GIVEN TASK »
Comb through the entries for "Blender" and pull out each line that holds it.
* begin LISTED RECORDS *
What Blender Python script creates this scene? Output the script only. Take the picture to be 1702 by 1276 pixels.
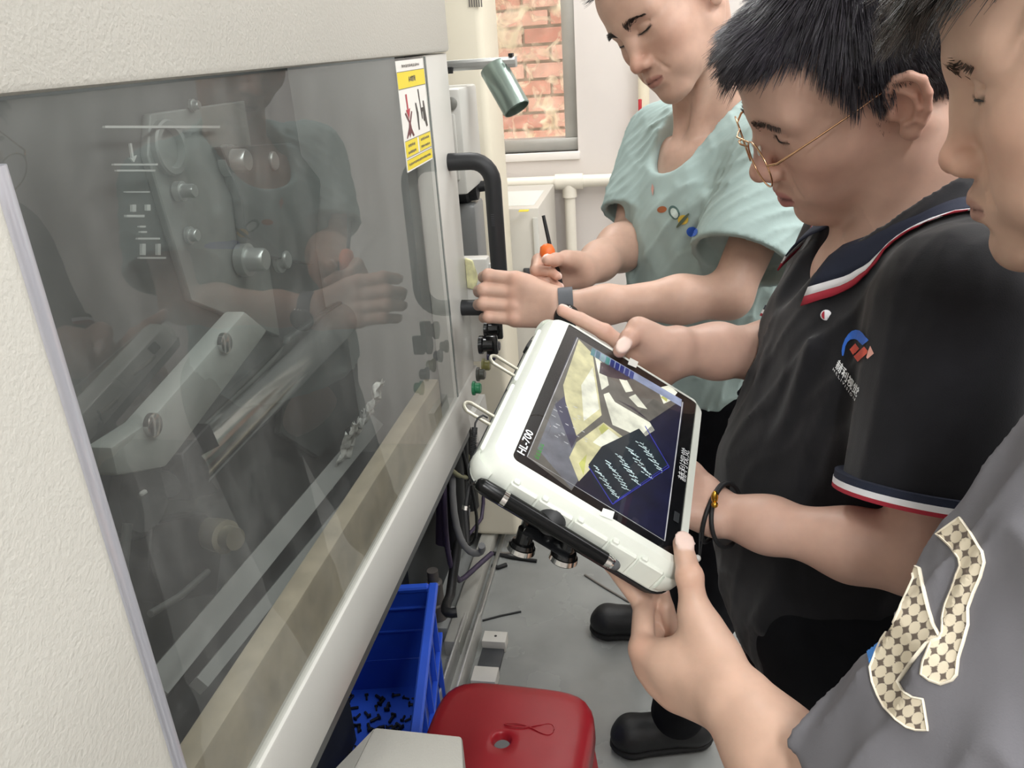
* end LISTED RECORDS *
* begin LISTED RECORDS *
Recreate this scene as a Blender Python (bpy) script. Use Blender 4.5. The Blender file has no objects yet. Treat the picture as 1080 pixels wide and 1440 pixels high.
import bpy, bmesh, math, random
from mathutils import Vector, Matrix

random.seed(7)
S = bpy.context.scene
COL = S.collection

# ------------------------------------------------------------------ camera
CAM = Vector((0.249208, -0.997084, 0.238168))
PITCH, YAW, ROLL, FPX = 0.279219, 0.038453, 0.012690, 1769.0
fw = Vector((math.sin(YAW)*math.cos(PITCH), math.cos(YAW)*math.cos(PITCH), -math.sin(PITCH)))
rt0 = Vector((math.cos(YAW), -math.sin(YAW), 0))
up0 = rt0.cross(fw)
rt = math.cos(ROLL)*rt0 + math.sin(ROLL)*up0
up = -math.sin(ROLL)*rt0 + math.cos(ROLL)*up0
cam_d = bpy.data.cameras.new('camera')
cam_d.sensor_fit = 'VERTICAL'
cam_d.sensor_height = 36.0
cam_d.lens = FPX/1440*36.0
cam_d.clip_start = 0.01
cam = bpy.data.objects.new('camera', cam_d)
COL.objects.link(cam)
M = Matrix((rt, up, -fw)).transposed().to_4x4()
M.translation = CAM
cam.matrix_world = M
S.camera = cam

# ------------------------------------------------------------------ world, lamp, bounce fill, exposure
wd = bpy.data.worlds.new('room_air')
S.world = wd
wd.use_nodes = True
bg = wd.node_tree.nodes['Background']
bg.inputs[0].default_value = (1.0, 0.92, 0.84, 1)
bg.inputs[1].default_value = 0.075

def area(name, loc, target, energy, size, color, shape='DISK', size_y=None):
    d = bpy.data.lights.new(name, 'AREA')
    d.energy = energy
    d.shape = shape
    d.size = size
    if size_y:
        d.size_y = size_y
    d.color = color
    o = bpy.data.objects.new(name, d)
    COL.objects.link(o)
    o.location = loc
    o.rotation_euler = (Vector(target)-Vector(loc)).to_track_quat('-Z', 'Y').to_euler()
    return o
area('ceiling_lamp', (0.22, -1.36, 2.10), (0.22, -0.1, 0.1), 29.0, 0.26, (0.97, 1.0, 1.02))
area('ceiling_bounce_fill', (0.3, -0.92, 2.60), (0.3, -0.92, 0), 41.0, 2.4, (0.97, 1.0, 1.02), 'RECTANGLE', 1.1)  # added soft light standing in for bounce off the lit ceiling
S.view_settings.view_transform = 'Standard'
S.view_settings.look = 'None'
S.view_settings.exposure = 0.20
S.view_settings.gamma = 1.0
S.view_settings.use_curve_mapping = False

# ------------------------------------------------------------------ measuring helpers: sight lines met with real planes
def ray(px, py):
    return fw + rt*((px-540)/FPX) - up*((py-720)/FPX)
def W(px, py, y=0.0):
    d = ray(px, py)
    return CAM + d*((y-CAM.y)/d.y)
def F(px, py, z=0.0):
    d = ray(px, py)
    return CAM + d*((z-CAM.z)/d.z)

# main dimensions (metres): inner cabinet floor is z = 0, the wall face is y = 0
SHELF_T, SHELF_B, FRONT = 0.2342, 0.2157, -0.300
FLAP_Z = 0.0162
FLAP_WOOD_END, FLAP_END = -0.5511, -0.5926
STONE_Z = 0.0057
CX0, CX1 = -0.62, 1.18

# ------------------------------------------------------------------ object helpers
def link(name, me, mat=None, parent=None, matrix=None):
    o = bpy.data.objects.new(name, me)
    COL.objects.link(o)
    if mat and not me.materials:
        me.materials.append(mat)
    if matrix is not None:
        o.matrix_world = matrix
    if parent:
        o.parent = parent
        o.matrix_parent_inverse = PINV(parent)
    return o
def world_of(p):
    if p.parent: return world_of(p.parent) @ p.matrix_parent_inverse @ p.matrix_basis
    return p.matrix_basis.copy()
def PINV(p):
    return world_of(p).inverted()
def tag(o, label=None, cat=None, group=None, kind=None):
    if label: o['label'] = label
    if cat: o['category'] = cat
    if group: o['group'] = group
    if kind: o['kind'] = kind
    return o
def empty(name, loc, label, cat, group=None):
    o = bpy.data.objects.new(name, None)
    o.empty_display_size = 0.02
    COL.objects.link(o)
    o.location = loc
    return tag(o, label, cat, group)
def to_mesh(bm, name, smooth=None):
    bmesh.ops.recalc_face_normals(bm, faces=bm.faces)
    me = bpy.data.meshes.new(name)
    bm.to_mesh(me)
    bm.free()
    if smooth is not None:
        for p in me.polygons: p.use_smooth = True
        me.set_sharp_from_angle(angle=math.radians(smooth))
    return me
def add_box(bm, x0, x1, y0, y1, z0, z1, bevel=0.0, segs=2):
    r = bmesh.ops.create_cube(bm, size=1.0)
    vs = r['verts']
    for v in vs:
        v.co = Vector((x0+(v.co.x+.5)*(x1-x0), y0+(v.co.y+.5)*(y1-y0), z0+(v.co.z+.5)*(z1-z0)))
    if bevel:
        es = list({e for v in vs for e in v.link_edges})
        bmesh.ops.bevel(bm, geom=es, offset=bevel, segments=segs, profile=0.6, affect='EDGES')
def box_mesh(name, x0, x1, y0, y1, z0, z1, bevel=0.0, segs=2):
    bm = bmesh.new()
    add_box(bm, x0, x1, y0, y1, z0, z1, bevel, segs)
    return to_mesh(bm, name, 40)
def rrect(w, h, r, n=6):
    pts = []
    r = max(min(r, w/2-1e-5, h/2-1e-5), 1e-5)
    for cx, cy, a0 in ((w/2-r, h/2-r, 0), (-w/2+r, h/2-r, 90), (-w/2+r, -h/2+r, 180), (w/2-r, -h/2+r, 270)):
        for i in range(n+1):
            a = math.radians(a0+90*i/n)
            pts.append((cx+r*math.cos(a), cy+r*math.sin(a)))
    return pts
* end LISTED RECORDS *
FULL RESPONSE »
What Blender Python script creates this scene? Output the script only. Take the picture to be 1702 by 1276 pixels.
Recreate this scene as a Blender Python (bpy) script. Use Blender 4.5. The Blender file has no objects yet. Treat the picture as 1080 pixels wide and 1440 pixels high.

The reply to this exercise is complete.